What is asked: Copy each line that contains the string "picture".

Provided records:
________________

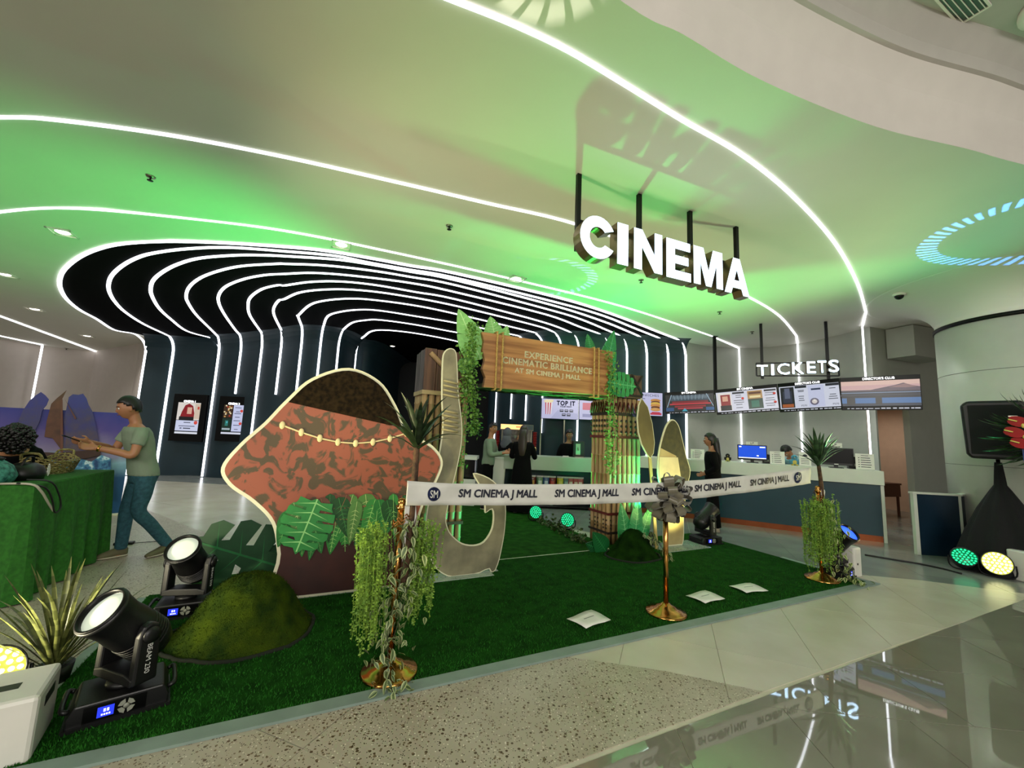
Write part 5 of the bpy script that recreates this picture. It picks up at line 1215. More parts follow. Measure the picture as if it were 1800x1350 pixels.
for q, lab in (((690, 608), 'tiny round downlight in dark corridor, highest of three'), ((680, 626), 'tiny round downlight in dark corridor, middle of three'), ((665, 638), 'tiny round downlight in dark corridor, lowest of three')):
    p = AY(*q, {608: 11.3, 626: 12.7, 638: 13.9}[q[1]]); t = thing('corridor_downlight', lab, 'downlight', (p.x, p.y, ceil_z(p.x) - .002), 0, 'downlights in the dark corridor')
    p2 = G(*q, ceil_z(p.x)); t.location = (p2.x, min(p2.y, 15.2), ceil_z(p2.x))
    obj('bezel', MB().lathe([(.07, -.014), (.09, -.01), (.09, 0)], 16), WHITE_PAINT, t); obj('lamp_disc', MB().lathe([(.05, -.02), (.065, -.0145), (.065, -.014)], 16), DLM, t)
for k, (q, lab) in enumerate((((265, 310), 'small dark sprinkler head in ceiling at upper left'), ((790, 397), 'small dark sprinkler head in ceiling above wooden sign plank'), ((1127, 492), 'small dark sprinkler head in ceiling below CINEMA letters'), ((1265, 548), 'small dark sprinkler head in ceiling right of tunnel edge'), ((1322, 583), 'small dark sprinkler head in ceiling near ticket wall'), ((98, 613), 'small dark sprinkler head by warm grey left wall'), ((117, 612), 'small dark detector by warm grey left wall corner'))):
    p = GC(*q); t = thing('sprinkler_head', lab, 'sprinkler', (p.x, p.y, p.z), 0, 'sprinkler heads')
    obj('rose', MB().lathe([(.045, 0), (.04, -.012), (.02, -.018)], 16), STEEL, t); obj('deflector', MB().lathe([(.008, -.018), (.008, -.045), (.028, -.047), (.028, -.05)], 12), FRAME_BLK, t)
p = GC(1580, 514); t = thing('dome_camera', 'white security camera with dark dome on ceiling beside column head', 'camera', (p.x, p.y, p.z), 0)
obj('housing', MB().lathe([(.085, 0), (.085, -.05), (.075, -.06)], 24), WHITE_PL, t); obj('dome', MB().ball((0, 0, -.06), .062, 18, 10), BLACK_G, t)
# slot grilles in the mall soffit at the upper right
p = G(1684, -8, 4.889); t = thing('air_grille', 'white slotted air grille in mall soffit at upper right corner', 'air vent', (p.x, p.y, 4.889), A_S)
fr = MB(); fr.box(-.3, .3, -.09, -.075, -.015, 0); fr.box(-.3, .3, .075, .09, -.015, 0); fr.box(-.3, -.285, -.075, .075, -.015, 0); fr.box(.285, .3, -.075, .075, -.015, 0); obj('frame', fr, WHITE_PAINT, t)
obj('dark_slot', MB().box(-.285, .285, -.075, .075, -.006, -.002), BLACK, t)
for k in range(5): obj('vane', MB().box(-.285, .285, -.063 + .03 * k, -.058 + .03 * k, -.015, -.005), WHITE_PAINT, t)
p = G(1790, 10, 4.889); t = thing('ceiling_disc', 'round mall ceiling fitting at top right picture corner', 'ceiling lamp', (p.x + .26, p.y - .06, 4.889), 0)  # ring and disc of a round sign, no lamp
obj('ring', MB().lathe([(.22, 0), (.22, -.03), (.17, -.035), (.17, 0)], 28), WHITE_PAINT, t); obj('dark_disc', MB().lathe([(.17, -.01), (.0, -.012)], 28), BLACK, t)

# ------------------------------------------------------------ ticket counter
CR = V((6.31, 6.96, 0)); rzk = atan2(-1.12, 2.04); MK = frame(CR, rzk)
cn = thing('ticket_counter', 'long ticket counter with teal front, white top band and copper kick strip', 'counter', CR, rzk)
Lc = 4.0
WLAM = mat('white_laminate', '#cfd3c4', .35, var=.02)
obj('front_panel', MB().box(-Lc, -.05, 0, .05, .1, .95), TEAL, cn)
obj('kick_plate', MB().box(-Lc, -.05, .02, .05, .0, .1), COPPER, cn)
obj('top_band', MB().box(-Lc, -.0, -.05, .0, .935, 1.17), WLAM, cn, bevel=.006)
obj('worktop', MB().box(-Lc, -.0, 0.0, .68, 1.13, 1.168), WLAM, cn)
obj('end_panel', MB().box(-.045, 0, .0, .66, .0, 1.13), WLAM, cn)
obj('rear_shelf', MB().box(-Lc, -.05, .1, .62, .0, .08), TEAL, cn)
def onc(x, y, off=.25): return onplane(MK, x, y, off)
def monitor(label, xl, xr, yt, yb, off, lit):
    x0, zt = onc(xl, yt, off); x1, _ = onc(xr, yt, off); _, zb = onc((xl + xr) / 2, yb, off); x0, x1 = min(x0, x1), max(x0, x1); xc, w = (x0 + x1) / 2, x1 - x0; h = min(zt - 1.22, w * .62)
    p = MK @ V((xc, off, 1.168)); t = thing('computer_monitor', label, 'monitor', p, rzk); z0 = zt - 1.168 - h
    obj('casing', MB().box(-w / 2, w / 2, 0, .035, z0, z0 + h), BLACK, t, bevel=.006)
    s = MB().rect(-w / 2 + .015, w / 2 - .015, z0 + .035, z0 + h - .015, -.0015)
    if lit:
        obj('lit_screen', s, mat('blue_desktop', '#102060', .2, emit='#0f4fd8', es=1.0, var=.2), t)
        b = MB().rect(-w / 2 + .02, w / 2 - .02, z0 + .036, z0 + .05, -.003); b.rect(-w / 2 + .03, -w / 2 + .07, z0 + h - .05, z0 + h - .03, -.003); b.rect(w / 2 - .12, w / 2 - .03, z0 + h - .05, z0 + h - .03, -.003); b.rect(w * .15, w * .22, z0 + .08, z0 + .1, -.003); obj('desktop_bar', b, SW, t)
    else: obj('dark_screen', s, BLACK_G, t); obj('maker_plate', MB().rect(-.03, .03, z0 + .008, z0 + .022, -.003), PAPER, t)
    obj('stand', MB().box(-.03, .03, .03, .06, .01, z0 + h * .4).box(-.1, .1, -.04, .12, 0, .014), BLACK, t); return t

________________

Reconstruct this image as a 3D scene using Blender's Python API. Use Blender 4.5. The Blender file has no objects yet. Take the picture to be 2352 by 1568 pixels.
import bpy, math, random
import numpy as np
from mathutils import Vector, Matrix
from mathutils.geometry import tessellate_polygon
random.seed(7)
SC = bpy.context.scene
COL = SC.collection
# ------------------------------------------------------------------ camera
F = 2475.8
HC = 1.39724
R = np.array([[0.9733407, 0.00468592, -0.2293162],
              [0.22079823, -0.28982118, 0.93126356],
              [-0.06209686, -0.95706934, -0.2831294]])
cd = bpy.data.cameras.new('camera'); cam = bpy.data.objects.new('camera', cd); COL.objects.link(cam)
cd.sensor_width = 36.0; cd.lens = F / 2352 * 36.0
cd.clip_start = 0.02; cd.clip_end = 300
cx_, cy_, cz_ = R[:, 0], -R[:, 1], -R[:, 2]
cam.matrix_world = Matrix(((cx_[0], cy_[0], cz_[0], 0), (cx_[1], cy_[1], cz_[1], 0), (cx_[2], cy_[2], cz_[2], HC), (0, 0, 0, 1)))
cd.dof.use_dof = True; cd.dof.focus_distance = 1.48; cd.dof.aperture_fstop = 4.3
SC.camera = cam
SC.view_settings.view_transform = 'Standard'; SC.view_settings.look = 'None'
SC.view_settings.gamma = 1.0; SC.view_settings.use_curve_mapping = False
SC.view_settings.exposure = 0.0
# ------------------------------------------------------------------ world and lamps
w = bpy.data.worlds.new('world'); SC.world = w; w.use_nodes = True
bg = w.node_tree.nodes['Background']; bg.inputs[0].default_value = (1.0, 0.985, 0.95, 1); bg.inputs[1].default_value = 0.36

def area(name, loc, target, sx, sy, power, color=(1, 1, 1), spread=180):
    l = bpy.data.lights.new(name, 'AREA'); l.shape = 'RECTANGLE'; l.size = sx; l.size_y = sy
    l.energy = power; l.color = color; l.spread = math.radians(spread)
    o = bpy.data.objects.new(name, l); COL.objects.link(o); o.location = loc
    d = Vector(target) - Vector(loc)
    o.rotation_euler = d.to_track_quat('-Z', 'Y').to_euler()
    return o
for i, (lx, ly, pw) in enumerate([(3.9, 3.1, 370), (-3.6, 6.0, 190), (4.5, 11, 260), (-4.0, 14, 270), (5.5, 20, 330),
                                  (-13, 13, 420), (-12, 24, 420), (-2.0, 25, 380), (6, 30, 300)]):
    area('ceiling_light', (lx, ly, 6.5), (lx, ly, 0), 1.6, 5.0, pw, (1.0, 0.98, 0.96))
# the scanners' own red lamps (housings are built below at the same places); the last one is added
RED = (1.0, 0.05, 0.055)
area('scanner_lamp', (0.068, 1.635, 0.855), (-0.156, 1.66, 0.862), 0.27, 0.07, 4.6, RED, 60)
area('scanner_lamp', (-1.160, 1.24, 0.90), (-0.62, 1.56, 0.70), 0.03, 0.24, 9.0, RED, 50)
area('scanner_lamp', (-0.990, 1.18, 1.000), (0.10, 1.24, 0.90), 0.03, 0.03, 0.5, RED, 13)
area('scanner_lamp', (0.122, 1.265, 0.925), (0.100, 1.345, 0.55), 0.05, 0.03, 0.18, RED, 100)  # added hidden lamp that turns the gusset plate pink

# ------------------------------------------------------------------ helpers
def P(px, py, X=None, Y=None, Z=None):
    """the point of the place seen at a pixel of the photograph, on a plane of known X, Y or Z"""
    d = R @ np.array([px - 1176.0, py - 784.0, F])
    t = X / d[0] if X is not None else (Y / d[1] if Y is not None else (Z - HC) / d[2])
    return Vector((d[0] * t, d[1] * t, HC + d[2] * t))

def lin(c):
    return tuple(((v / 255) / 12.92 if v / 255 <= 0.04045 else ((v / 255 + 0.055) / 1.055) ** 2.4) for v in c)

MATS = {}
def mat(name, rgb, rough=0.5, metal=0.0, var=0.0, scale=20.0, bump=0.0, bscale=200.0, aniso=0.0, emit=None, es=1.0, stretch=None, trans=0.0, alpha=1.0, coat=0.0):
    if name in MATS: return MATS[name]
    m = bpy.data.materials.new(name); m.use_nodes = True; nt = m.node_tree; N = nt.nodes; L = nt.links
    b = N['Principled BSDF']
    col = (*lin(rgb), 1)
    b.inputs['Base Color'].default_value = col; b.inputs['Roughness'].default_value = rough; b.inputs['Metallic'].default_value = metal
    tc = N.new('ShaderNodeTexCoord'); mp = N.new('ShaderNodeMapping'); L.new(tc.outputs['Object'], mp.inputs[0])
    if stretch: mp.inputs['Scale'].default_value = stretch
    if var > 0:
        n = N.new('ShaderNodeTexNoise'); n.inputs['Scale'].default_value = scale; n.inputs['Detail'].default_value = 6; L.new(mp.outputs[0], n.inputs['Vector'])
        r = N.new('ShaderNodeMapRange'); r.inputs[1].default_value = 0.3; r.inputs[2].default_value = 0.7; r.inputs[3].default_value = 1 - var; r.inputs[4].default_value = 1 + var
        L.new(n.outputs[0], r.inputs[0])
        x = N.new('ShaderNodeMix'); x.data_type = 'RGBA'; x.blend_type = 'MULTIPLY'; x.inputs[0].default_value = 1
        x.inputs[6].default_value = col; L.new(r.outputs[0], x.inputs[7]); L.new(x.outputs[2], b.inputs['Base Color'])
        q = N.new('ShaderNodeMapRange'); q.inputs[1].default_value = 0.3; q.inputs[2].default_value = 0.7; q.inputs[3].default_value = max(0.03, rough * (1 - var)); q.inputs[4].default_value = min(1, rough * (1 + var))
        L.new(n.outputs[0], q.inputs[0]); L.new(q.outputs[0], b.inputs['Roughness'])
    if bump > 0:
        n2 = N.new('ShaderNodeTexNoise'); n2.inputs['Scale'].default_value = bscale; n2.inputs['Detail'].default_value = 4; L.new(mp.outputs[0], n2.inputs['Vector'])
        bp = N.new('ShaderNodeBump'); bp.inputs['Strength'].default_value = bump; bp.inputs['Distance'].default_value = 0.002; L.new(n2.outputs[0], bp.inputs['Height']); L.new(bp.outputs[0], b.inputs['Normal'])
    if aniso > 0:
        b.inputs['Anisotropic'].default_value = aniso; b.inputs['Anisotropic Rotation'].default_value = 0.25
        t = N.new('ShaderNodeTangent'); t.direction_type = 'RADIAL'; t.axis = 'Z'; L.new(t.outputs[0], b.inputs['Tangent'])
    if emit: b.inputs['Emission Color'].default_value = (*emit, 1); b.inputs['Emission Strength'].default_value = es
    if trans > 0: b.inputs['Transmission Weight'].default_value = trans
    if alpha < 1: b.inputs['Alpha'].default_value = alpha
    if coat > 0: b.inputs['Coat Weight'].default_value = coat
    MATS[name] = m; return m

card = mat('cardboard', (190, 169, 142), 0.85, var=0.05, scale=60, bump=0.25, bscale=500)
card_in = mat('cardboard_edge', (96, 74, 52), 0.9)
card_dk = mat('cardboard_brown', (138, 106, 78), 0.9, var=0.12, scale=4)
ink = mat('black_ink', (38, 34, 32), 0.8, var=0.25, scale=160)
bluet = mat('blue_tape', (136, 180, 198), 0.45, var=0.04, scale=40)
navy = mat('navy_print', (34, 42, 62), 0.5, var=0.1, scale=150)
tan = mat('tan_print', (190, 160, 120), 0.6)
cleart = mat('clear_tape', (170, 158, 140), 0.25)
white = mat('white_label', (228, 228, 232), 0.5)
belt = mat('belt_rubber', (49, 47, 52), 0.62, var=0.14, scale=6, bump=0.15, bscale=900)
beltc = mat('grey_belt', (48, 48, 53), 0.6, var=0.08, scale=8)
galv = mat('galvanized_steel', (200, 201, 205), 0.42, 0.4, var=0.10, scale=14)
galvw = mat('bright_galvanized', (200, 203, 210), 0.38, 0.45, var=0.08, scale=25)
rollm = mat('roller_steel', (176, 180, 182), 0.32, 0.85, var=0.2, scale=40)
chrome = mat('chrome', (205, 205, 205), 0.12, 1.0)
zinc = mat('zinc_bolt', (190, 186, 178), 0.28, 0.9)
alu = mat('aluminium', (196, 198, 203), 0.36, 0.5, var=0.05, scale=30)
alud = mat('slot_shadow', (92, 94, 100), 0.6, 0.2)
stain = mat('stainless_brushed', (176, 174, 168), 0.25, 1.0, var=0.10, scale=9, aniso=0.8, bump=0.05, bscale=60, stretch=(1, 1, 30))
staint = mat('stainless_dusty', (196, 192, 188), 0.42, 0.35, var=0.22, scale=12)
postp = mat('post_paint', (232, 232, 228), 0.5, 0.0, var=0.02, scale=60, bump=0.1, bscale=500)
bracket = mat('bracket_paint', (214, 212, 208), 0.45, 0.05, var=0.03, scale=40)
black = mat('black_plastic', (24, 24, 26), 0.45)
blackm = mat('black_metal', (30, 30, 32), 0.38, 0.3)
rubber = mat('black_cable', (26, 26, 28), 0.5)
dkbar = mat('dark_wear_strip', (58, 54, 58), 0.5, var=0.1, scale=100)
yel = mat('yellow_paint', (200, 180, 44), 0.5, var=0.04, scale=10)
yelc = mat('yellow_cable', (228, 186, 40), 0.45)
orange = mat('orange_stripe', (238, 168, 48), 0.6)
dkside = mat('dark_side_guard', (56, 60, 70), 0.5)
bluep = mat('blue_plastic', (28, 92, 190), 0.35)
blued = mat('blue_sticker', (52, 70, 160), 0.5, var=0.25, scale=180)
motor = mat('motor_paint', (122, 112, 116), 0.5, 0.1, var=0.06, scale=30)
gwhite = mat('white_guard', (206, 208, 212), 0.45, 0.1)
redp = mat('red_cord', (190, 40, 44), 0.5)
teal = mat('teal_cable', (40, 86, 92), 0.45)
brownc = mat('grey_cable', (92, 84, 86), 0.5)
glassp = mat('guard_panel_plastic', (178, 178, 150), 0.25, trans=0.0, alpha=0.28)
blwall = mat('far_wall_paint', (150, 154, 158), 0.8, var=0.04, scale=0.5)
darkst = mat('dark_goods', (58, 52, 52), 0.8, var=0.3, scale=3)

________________

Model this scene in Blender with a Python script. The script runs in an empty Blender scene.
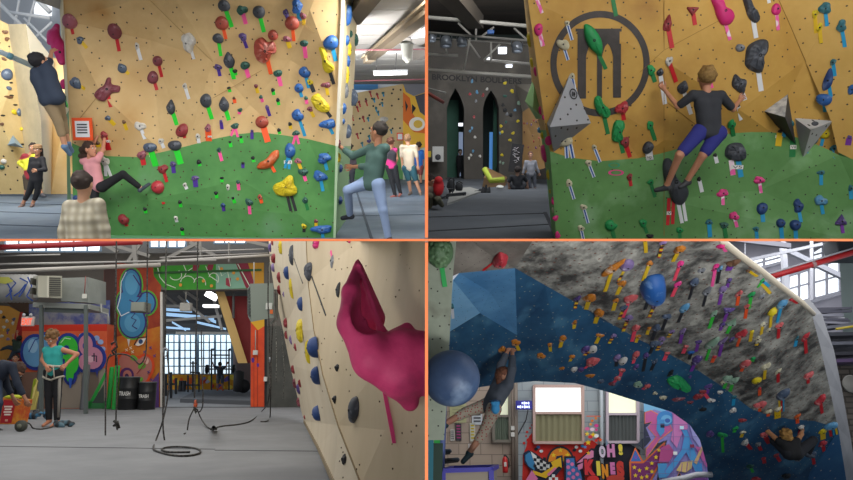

________________

Problem solution:
Write part 5 of the bpy script that recreates this picture. It picks up at line 1215. More parts follow. Measure the picture as if it were 1800x1350 pixels.
p = G(1790, 10, 4.889); t = thing('ceiling_disc', 'round mall ceiling fitting at top right picture corner', 'ceiling lamp', (p.x + .26, p.y - .06, 4.889), 0)  # ring and disc of a round sign, no lamp
Reconstruct this image as a 3D scene using Blender's Python API. Use Blender 4.5. The Blender file has no objects yet. Take the picture to be 2352 by 1568 pixels.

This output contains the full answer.